Jika Anda ingin mengikuti seluruh ritual acara dari pertama hingga akhir, alangkah baiknya jika Anda menginap di rumah salah seorang warga yang masih ada hubungannya dengan para Rato, sehingga akses untuk mengikuti ritual lebih mudah. Ritual madidi nyale bisa diikuti oleh siapa saja tanpa mengenal golongan. Karena acara ini dimulai sebelum fajar, sebaiknya Anda mempersiapkan diri dengan tidur yang cukup sehingga Anda bisa bangun tepat waktu dan mengikuti ritual sampai dengan puncak acara.
Bagi para pecinta fotografi, satu hal yang harus dipersiapkan adalah pelindung kamera dari panas. Teriknya matahari di tengah arena biasanya membuat kamera mengalami auto shutdown. Selain itu, pemilihan tempat yang baik untuk mengambil foto sangat diperlukan. Dikarenakan tombak yang dilempar kadang mengarah ke arah penonton dan hal ini sangat berbahaya jika mengenai kamera atau tubuh kita. Carilah tempat yang strategis yang tidak terlalu banyak kerumunun orang di depannya sehingga tidak menutupi arah pandang dan pengambilan foto. Berdiri atau duduk terlalu dekat dengan para penunggang kuda juga bukan pilihan yang baik karena kuda yang ditunggangi kadang bisa lepas dari kontrolan dan lari ke arah penonton.
Hal lain yang harus diperhatikan adalah persiapan bekal selama Pasola berlangsung, berupa air dan makanan ringan. Karena pada waktu Pasola berlangsung, di daerah tersebut biasanya sulit untuk mencari tempat yang menjual makanan dan minuman. Kebanyakan tempat jualan ditutup karena masyarakat setempat ikut menonton acara pasola. Bukan hanya itu saja, hal lain yang sedikit menggangu adalah ketika Anda meninggalkan arena Pasola, maka untuk kembali ke tempat semula sangat kecil kesempatannya. Kerumunan orang yang berdesak-desakkan di arena akan menutupi jalan Anda dan juga tempat Anda semula biasanya sudah ditempati oleh orang lain. Selama acara berlangsung biasanya orang-orang akan makan dan minum di sekitar arena sehingga sampah akan berserakan dimana-mana. Alangkah baiknya jika kita menunjukkan contoh untuk membuang sampah pada tempatnya. Dengan begitu, kita ikut menjaga kebersihan dan keindahan tempat tersebut khususnya daerah pantai yang menjadi objek wisata.

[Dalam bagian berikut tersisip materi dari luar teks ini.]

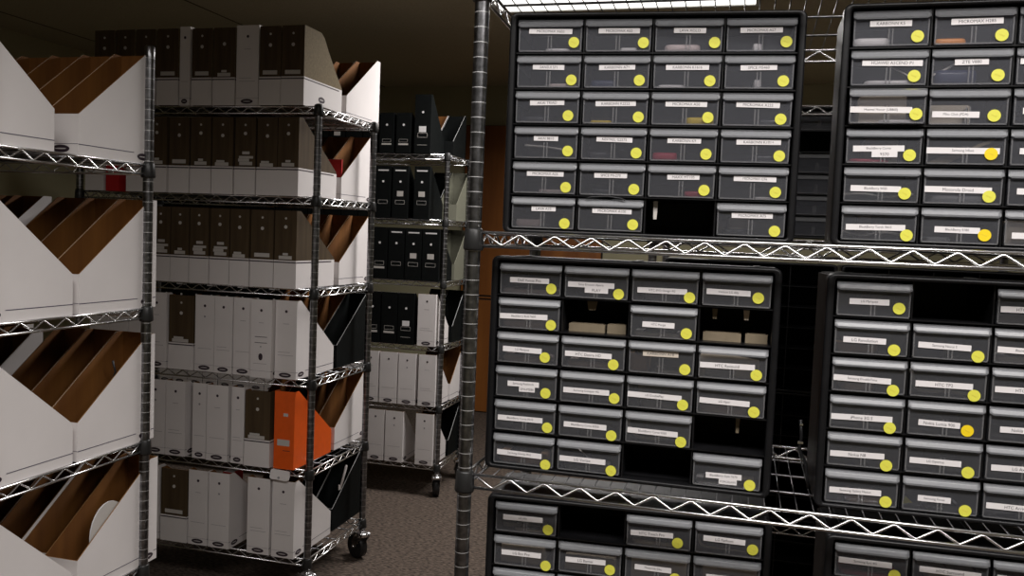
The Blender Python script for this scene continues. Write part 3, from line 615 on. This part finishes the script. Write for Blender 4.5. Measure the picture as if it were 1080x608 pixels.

Pada akhir acara Pasola, ada kebiasaan masyarakat setempat yaitu makan bersama. Pemilik rumah tertentu dan yang masih ada kekerabatan dengan para Rato dan penunggang kuda Pasola yang berada di daerah sekitar arena Pasola, biasanya membuka pintu rumah mereka untuk mempersilahkan kerabat dan para tamu makan di rumahnya. Keramahtamahan ini juga bisa dinikmati dan dirasakan oleh para wistawan baik lokal maupun mancanegara. Jadi jangan heran jika Anda ditawari makan bersama oleh penduduk setempat. Terimalah hal itu sebagai tanda penghormatan kepada mereka. Sungguh suatu bentuk keharmonisan hidup yang indah di Pulau Sumba.
Pasola yang diselenggarakan sampai sekarang ini bukanlah suatu ajang tanding yang bersifat untuk mengumpulkan massa dan mencari kesenangan semata. Melainkan suatu bentuk pola adat ritual atau kultus religi masyarakat Sumba khususnya Sumba Barat dan pengamalan aklamasi terhadap roh-roh leluhur. Pasola telah mendarah daging dan menjadi ciri khas orang-orang Sumba Barat. Mengacu kepada legenda Pasola, maka tradisi ini adalah suatu bukti nyata adanya pengambilan keputusan secara bijaksana di dalam menyelesaikan sebuah persoalan hidup, untuk menghindari terjadinya konflik yang lebih besar. Pasola mengajarkan kita untuk berani menerima kekalahan dengan besar hati dan membentuk sifat sportif di dalam kehidupan sehari-hari. Selain itu, Pasola juga menjadi sebuah jembatan untuk menjalin persaudaraan dan kekerabatan di dalam kehidupan bermasyarakat.